Communication Problems in Marriage

Communication problems in marriage are one of the greatest hurdles that couples must surmount to keep the marriage intact. These problems include miscommunication, lack of or insufficient communication, or the total absence of communication. Of these three types, the last is the most serious. Often, when couples altogether stop talking to each other, they are but a small step away from the dissolution of the marriage. They have practically given up on each other and on their relationship.

Communication is a vital ingredient in any relationship, especially between husband and wife. It is also the means by which problems in the marriage can be discussed and addressed. When communication breaks down, more problems are created, and these problems can, sooner or later, spell the end of the relationship.

One reason communication problems in marriage come up is the couple’s busy schedules. Working so hard at earning money to sustain the family, or at taking care of the children and doing the housework, can mean that both spouses do not get to have time for each other. At the end of the day, they may be so exhausted that all they want is to sleep or rest. They do not get to talk about their day, or about anything. They may also forego sex and intimate activity as a result.

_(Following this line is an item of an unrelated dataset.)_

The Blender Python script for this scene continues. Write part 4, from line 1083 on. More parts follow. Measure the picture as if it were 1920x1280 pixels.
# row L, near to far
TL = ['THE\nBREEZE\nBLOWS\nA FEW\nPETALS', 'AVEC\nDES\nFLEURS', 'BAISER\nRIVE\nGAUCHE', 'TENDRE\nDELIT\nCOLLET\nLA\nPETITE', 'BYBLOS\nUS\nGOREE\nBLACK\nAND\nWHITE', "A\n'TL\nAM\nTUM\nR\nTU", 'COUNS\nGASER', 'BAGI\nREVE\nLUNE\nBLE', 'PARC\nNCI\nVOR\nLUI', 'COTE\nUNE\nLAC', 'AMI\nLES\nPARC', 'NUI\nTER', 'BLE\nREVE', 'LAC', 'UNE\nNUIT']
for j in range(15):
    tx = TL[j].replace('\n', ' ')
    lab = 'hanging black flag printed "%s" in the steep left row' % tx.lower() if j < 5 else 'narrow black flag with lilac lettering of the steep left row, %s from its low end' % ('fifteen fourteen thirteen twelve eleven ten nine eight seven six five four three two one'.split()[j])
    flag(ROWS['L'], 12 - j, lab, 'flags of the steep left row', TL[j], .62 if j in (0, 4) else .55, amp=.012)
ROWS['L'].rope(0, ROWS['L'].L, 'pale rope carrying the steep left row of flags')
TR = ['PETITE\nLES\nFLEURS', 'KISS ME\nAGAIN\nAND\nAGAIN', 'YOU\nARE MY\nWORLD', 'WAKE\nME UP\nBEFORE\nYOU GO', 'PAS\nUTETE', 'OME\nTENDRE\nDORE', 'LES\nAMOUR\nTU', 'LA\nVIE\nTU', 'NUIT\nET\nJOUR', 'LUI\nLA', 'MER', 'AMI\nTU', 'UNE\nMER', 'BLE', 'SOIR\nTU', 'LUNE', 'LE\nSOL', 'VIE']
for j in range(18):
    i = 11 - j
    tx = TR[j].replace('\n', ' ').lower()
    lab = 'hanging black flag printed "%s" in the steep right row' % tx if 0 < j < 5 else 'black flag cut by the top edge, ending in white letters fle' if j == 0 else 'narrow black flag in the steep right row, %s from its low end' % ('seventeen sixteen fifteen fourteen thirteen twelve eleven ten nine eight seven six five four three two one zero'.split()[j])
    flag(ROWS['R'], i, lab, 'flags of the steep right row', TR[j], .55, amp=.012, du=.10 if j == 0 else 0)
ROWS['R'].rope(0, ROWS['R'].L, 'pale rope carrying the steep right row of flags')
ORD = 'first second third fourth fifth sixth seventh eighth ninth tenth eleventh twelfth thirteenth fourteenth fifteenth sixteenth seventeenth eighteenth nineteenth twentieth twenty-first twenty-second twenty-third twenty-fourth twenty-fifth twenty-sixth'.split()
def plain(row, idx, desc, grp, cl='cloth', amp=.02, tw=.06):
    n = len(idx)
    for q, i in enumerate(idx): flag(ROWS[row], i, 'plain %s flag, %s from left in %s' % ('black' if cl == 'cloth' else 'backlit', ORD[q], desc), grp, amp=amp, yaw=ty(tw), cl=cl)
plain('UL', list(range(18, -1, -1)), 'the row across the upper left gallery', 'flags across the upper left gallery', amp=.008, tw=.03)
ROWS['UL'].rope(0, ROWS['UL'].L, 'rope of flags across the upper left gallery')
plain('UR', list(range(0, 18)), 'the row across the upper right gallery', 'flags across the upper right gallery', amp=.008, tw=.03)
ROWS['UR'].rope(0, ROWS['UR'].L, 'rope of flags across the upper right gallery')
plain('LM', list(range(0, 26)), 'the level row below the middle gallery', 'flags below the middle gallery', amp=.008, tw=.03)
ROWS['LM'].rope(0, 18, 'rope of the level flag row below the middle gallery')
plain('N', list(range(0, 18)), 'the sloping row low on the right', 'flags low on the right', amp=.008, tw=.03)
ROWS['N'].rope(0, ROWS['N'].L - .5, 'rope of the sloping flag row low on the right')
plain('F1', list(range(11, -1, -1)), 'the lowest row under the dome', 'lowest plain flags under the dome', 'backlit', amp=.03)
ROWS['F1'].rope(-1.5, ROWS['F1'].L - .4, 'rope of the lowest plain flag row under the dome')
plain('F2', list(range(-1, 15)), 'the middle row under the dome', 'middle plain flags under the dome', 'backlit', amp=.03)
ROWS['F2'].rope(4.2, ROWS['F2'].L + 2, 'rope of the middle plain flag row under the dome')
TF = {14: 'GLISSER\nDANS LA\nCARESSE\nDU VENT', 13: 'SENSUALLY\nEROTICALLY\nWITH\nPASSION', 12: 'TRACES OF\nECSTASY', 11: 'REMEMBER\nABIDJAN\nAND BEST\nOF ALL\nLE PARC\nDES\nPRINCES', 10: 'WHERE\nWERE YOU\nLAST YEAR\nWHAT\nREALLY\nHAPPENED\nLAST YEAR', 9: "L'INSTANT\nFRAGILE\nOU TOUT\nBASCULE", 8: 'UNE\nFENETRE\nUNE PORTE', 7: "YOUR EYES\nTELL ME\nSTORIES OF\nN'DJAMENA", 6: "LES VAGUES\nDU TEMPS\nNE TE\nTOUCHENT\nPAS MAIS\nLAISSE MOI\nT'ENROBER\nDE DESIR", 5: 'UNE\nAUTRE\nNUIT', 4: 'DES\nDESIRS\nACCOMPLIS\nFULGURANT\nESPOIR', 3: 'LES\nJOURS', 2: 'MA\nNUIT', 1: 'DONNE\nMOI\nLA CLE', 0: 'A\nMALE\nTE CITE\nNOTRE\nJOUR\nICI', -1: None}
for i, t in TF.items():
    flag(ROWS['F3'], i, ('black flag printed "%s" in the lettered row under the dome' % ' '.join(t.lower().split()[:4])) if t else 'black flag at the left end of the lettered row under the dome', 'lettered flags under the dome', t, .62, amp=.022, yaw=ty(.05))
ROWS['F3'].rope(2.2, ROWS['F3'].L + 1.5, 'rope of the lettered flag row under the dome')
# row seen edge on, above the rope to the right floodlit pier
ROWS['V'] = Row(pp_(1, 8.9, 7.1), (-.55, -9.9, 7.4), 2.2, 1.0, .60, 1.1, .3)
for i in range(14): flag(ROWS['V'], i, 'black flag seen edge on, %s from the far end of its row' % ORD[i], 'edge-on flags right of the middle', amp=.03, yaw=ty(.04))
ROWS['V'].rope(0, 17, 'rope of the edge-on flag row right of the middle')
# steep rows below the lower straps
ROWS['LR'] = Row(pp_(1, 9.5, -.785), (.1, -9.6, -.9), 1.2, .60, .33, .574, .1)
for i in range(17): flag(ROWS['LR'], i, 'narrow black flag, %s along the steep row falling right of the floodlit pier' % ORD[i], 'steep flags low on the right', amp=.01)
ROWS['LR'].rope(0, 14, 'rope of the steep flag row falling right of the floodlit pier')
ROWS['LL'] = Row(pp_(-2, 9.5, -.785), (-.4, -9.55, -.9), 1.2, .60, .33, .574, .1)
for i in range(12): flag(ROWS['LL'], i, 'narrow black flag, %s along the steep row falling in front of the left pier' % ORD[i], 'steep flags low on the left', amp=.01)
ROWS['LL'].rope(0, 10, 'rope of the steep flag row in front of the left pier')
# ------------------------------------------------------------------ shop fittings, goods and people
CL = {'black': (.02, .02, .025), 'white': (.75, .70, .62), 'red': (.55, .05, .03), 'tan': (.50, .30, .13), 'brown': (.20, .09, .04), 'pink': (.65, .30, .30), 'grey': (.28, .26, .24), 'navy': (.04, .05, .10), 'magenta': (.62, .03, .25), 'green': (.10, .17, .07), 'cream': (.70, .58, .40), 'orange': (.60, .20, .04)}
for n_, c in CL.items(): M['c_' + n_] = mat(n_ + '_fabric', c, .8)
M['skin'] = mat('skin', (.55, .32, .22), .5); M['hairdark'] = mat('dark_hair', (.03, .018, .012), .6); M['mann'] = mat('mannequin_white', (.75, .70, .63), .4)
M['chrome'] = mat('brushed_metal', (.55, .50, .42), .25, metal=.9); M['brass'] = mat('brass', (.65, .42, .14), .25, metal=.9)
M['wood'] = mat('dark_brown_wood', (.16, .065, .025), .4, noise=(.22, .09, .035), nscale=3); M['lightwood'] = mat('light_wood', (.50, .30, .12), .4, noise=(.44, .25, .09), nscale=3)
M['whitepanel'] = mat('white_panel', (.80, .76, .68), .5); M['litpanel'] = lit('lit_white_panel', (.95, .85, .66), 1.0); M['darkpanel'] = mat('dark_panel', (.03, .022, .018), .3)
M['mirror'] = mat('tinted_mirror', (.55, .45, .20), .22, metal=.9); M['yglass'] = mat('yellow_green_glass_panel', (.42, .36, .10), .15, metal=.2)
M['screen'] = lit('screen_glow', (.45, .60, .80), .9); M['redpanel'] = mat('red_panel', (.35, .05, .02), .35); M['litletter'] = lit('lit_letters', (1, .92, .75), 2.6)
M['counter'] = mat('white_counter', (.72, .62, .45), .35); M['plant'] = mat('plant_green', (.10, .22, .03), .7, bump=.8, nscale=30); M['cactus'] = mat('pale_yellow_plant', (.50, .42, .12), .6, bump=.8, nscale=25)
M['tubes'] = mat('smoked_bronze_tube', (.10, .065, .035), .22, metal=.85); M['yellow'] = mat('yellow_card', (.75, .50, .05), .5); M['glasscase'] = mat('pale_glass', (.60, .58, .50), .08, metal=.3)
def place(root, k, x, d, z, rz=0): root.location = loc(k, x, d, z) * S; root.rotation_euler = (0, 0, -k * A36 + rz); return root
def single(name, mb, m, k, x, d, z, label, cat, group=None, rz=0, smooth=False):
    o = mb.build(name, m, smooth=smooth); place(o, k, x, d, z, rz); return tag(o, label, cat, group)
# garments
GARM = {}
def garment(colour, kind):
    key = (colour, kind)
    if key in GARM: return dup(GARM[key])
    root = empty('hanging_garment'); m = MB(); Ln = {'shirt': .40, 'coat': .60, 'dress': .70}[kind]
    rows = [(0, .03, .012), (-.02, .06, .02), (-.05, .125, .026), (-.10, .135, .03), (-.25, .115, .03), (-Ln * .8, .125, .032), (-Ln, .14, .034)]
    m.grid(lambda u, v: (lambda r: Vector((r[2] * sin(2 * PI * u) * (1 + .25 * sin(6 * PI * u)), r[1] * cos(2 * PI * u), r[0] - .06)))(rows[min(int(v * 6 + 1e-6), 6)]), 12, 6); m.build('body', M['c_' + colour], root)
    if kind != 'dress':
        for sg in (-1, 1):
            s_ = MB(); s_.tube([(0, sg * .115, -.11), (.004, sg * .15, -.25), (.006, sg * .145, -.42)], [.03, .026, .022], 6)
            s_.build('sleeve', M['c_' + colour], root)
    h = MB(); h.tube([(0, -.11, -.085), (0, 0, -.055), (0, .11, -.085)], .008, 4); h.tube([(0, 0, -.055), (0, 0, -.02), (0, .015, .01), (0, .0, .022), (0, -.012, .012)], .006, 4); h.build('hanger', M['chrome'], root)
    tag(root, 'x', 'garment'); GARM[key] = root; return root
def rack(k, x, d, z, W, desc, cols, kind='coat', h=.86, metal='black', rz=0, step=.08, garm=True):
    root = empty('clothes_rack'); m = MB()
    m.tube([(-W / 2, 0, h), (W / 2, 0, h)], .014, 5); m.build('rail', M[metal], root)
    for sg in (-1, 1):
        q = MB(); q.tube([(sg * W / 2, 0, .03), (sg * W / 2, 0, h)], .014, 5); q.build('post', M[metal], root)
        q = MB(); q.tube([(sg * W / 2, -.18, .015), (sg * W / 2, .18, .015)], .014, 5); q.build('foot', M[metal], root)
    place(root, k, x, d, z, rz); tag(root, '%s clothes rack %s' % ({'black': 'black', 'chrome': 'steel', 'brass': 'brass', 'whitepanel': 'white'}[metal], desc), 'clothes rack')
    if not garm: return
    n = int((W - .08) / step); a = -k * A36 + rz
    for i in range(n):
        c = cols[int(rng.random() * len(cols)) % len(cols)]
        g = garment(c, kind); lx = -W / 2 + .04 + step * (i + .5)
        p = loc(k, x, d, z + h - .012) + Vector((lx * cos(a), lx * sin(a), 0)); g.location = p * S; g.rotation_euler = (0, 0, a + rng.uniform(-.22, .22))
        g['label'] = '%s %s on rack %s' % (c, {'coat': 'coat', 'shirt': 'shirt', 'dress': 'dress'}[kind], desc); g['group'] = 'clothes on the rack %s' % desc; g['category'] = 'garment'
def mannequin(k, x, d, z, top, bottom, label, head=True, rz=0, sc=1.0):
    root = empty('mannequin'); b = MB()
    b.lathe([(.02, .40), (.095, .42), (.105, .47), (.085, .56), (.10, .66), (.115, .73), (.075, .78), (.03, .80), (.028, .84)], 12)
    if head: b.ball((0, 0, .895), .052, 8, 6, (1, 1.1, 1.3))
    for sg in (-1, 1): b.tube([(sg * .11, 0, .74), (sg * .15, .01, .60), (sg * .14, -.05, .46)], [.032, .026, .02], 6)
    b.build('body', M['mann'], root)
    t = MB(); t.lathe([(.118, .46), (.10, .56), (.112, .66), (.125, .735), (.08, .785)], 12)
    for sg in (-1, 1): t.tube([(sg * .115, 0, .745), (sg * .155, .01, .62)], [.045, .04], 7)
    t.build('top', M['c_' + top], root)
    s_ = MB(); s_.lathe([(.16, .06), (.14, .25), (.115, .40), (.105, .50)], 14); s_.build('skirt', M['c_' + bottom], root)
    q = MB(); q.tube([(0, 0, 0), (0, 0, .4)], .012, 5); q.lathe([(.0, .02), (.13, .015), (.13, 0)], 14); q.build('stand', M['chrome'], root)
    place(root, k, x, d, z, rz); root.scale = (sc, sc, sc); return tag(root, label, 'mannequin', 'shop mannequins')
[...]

Another reason for the breakdown of communication is that a spouse may feel that he or she isn’t respected, listened to, loved, or valued enough. For instance, a wife who feels that her opinions are ignored, belittled or criticized all too often, will eventually stop talking to her husband. Because she feels that he is not at all interested in what she has to stay, she just quits trying to connect with him.

One way to prevent this from happening is to be honest about how one feels at the very start, and to express this in a civil, respectful manner at an appropriate time. ‘I feel bad when I talk to you and you don’t seem to listen’, when spoken quietly and sincerely, will engage the other spouse in a conversation in which his or her side will be aired too. It is a good idea to focus on using ‘I’ when expressing one’s feelings or thoughts, instead of the accusing ‘you’. Notice the difference between the ‘I feel bad when…’ sentence and this one: ‘You don’t listen to me anymore’. The latter sounds accusing and confrontational, and it may not be a good start to a productive conversation.

In other cases, it may be a good idea to seek outside help. Going to a marriage counselor will definitely help a couple who always fight and never seems to understand each other. A third party who is objective and who is there to mediate will help the couple find a solution to their marital woes.

With hard work, patience and commitment, a marriage, no matter how troubled, can be saved. As long as the couple is committed to each other and to making their relationship work, they can surmount whatever communication problems in marriage they may be having.